▶ WHAT THE EXERCISE ASKS: Leave out the pictures and repeat everything else in the records exactly.

▶ PROVIDED DATA:
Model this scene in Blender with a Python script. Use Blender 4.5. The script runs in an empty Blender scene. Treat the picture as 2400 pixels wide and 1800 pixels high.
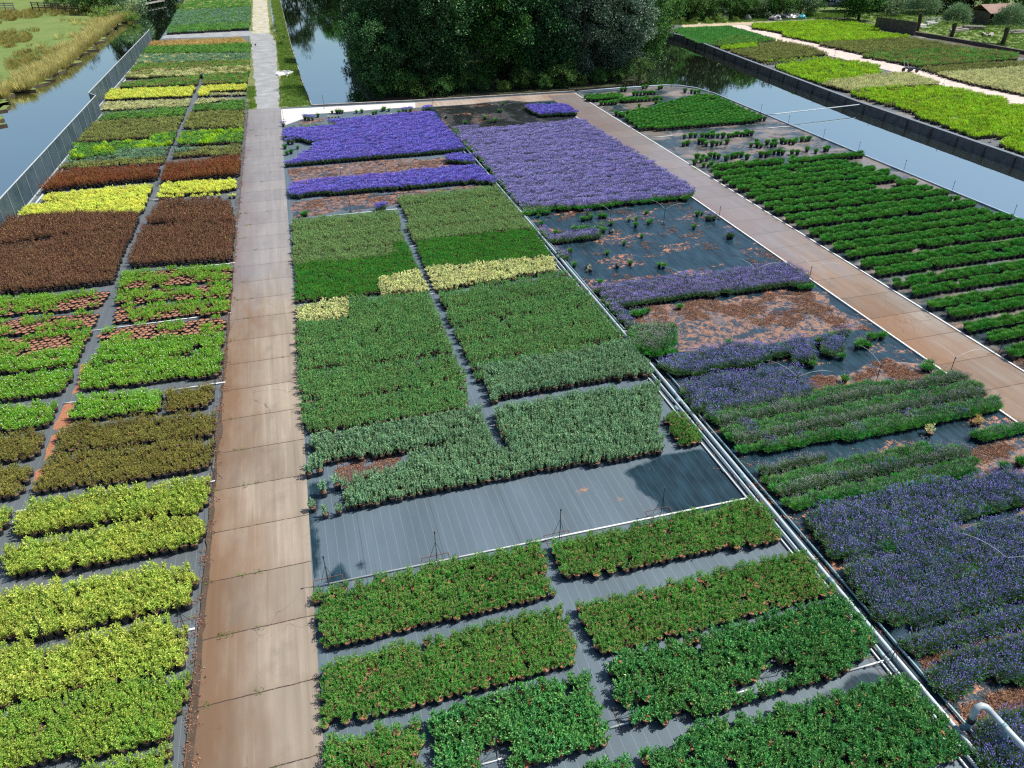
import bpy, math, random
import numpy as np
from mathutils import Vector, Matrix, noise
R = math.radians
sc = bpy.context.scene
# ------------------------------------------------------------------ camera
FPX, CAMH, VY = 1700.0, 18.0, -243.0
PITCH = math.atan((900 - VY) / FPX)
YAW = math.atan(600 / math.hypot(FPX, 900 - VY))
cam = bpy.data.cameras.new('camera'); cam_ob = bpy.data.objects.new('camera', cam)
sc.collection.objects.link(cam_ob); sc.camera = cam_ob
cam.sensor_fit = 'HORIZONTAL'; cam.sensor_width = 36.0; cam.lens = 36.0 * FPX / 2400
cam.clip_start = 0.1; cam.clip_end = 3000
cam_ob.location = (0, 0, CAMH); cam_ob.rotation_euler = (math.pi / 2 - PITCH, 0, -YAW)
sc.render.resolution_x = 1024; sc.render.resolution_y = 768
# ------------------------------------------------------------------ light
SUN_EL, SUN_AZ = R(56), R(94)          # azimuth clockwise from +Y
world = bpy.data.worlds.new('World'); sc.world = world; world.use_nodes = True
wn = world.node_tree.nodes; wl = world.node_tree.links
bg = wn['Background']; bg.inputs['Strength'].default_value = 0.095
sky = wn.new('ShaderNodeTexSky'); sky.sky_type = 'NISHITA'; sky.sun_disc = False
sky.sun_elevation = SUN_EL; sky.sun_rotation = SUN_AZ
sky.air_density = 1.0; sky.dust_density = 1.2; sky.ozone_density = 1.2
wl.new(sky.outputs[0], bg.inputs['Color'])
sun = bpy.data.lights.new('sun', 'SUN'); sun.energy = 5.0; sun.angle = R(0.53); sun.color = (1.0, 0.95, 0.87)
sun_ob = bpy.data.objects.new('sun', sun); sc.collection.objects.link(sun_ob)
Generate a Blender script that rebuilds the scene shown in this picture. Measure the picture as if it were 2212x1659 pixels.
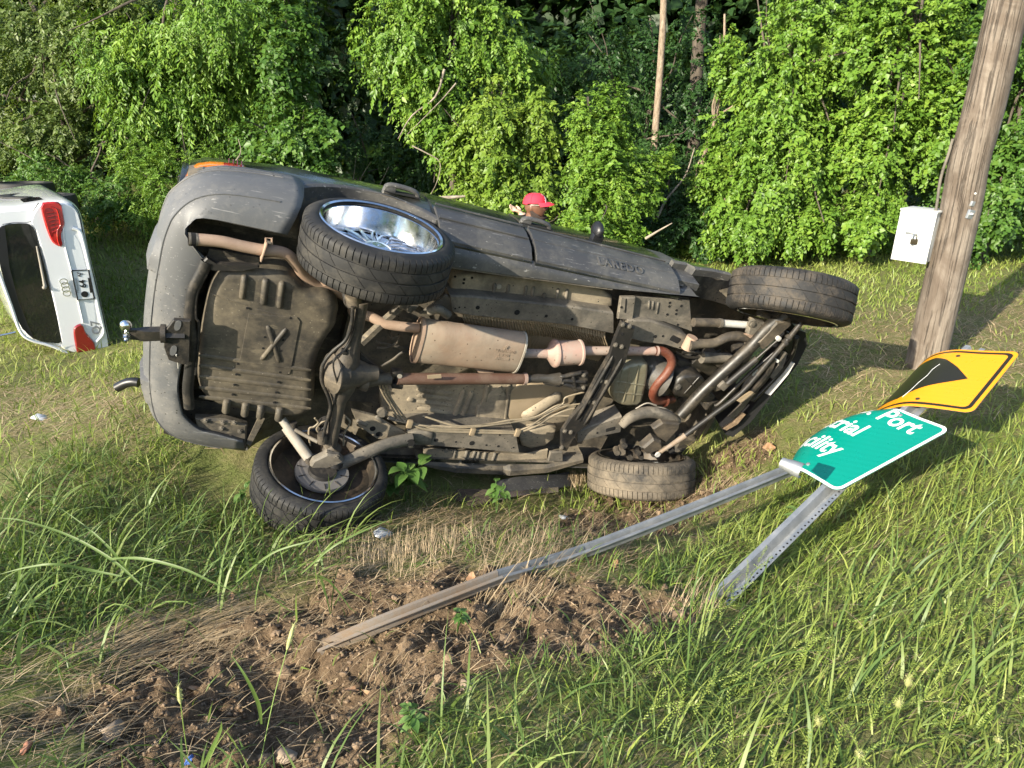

▶ TASK ANSWER:
Model this scene in Blender with a Python script. Use Blender 4.5. The script runs in an empty Blender scene. Treat the picture as 2400 pixels wide and 1800 pixels high.
import bpy, math, random
import numpy as np
from mathutils import Vector, Matrix, noise
R = math.radians
sc = bpy.context.scene
# ------------------------------------------------------------------ camera
FPX, CAMH, VY = 1700.0, 18.0, -243.0
PITCH = math.atan((900 - VY) / FPX)
YAW = math.atan(600 / math.hypot(FPX, 900 - VY))
cam = bpy.data.cameras.new('camera'); cam_ob = bpy.data.objects.new('camera', cam)
sc.collection.objects.link(cam_ob); sc.camera = cam_ob
cam.sensor_fit = 'HORIZONTAL'; cam.sensor_width = 36.0; cam.lens = 36.0 * FPX / 2400
cam.clip_start = 0.1; cam.clip_end = 3000
cam_ob.location = (0, 0, CAMH); cam_ob.rotation_euler = (math.pi / 2 - PITCH, 0, -YAW)
sc.render.resolution_x = 1024; sc.render.resolution_y = 768
# ------------------------------------------------------------------ light
SUN_EL, SUN_AZ = R(56), R(94)          # azimuth clockwise from +Y
world = bpy.data.worlds.new('World'); sc.world = world; world.use_nodes = True
wn = world.node_tree.nodes; wl = world.node_tree.links
bg = wn['Background']; bg.inputs['Strength'].default_value = 0.095
sky = wn.new('ShaderNodeTexSky'); sky.sky_type = 'NISHITA'; sky.sun_disc = False
sky.sun_elevation = SUN_EL; sky.sun_rotation = SUN_AZ
sky.air_density = 1.0; sky.dust_density = 1.2; sky.ozone_density = 1.2
wl.new(sky.outputs[0], bg.inputs['Color'])
sun = bpy.data.lights.new('sun', 'SUN'); sun.energy = 5.0; sun.angle = R(0.53); sun.color = (1.0, 0.95, 0.87)
sun_ob = bpy.data.objects.new('sun', sun); sc.collection.objects.link(sun_ob)
Generate a Blender script that rebuilds the scene shown in this picture. Measure the picture as if it were 2212x1659 pixels.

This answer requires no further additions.